What is expected: Write out every line of the material exactly as it appears.

Material provided:
==========
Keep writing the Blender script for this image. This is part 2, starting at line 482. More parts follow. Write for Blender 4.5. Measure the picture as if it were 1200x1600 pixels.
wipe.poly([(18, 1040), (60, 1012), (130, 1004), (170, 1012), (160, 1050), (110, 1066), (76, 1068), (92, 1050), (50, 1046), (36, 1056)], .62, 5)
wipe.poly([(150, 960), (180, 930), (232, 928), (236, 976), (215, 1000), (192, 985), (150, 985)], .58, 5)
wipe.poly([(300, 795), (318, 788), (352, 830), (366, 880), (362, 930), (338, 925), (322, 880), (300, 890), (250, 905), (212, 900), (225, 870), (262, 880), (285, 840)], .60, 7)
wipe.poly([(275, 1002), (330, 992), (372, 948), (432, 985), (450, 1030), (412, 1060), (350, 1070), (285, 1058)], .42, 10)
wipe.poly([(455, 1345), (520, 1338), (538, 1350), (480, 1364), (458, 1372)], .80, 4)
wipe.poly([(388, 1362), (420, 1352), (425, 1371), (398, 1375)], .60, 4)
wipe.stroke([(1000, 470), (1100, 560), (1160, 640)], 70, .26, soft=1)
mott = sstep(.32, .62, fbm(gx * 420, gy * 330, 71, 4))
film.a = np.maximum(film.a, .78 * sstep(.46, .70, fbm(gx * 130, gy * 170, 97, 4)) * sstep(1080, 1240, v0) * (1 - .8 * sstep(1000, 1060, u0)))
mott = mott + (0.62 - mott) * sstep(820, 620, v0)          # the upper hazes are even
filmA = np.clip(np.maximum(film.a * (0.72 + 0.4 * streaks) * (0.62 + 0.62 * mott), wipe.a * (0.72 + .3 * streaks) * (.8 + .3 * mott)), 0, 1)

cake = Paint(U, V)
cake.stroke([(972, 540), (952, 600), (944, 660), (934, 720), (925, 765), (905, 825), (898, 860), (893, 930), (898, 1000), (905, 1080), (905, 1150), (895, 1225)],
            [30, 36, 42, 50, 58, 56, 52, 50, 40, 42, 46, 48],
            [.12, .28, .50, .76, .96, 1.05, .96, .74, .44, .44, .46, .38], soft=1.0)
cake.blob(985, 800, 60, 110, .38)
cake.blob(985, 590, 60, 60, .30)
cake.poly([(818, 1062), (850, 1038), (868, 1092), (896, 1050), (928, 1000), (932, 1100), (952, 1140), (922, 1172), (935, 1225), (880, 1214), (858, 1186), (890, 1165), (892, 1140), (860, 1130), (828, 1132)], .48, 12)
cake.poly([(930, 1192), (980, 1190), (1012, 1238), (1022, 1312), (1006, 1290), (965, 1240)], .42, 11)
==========
Reply:
Keep writing the Blender script for this image. This is part 2, starting at line 482. More parts follow. Write for Blender 4.5. Measure the picture as if it were 1200x1600 pixels.
wipe.poly([(18, 1040), (60, 1012), (130, 1004), (170, 1012), (160, 1050), (110, 1066), (76, 1068), (92, 1050), (50, 1046), (36, 1056)], .62, 5)
wipe.poly([(150, 960), (180, 930), (232, 928), (236, 976), (215, 1000), (192, 985), (150, 985)], .58, 5)
wipe.poly([(300, 795), (318, 788), (352, 830), (366, 880), (362, 930), (338, 925), (322, 880), (300, 890), (250, 905), (212, 900), (225, 870), (262, 880), (285, 840)], .60, 7)
wipe.poly([(275, 1002), (330, 992), (372, 948), (432, 985), (450, 1030), (412, 1060), (350, 1070), (285, 1058)], .42, 10)
wipe.poly([(455, 1345), (520, 1338), (538, 1350), (480, 1364), (458, 1372)], .80, 4)
wipe.poly([(388, 1362), (420, 1352), (425, 1371), (398, 1375)], .60, 4)
wipe.stroke([(1000, 470), (1100, 560), (1160, 640)], 70, .26, soft=1)
mott = sstep(.32, .62, fbm(gx * 420, gy * 330, 71, 4))
film.a = np.maximum(film.a, .78 * sstep(.46, .70, fbm(gx * 130, gy * 170, 97, 4)) * sstep(1080, 1240, v0) * (1 - .8 * sstep(1000, 1060, u0)))
mott = mott + (0.62 - mott) * sstep(820, 620, v0)          # the upper hazes are even
filmA = np.clip(np.maximum(film.a * (0.72 + 0.4 * streaks) * (0.62 + 0.62 * mott), wipe.a * (0.72 + .3 * streaks) * (.8 + .3 * mott)), 0, 1)

cake = Paint(U, V)
cake.stroke([(972, 540), (952, 600), (944, 660), (934, 720), (925, 765), (905, 825), (898, 860), (893, 930), (898, 1000), (905, 1080), (905, 1150), (895, 1225)],
            [30, 36, 42, 50, 58, 56, 52, 50, 40, 42, 46, 48],
            [.12, .28, .50, .76, .96, 1.05, .96, .74, .44, .44, .46, .38], soft=1.0)
cake.blob(985, 800, 60, 110, .38)
cake.blob(985, 590, 60, 60, .30)
cake.poly([(818, 1062), (850, 1038), (868, 1092), (896, 1050), (928, 1000), (932, 1100), (952, 1140), (922, 1172), (935, 1225), (880, 1214), (858, 1186), (890, 1165), (892, 1140), (860, 1130), (828, 1132)], .48, 12)
cake.poly([(930, 1192), (980, 1190), (1012, 1238), (1022, 1312), (1006, 1290), (965, 1240)], .42, 11)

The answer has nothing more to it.